At Mt. Sinai, the people couldn’t even touch the mountain. 

Boundary markers were set up to mark off the perimeter and to make sure no one violated the holiness of the sacred place.

But now – we’re invited to ascend the holy mountain of God’s presence through faith in Christ.

We’re invited to embrace the grace of God and come into the very presence of the Holy.


I hope and pray that as we come here on Sunday mornings for what we call our “worship service” we would never forget that our God is, not was, IS a consuming fire.

I fear that a bit of Marcionism has resurfaced in the modern evangelical church.

As we’ve been seduced by the world’s idea of success and come to redefine it in terms of numbers rather than faithfulness – we’ve opened our doors to worldly means and shelved the means of the Holy Spirit.

We’ve taken our focus off worshipping and serving God and placed it on appealing to fallen men and women.

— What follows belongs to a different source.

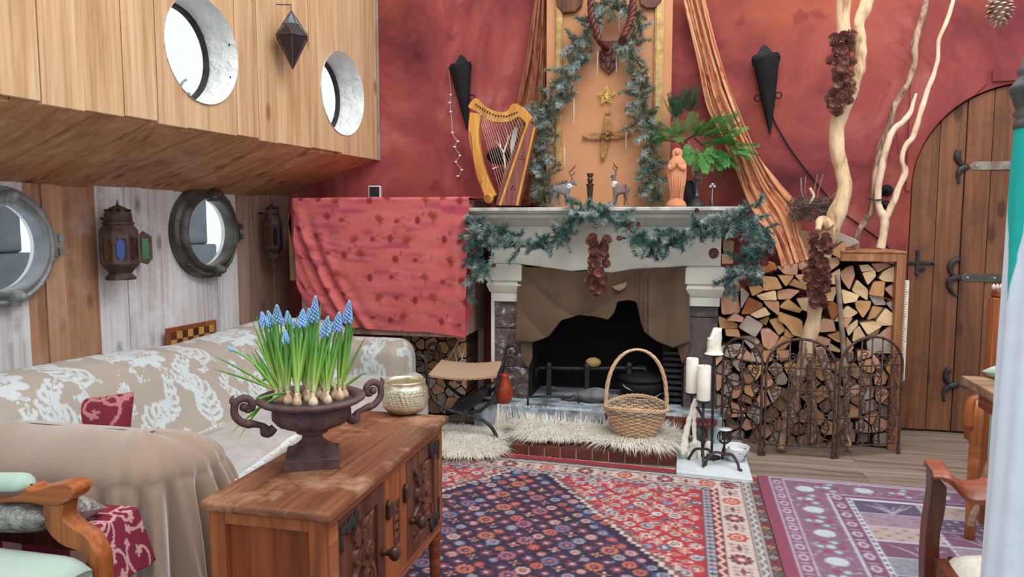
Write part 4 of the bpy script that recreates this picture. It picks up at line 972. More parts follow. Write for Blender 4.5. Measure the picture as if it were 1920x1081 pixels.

Instead of seeking God, we’re seeking seekers.

Instead of hymns by Fanny Crosby or Charles Wesley, or even modern worship by Rick Founds or Matt Redman – many churches have embraced the music of Rodgers & Hammerstein and Burt Bacharach.

In a conference we held here recently one of the guest speakers suggested that in order to appeal to kids today we ought to play Brittany Spears & N’Sync!

His suggestions for curriculum were modeled more after Nickleodeon than the Bible.

Our God is a consuming Fire – He Is Holy, Righteous, & True.

Our worship must never become trivial or man-centered.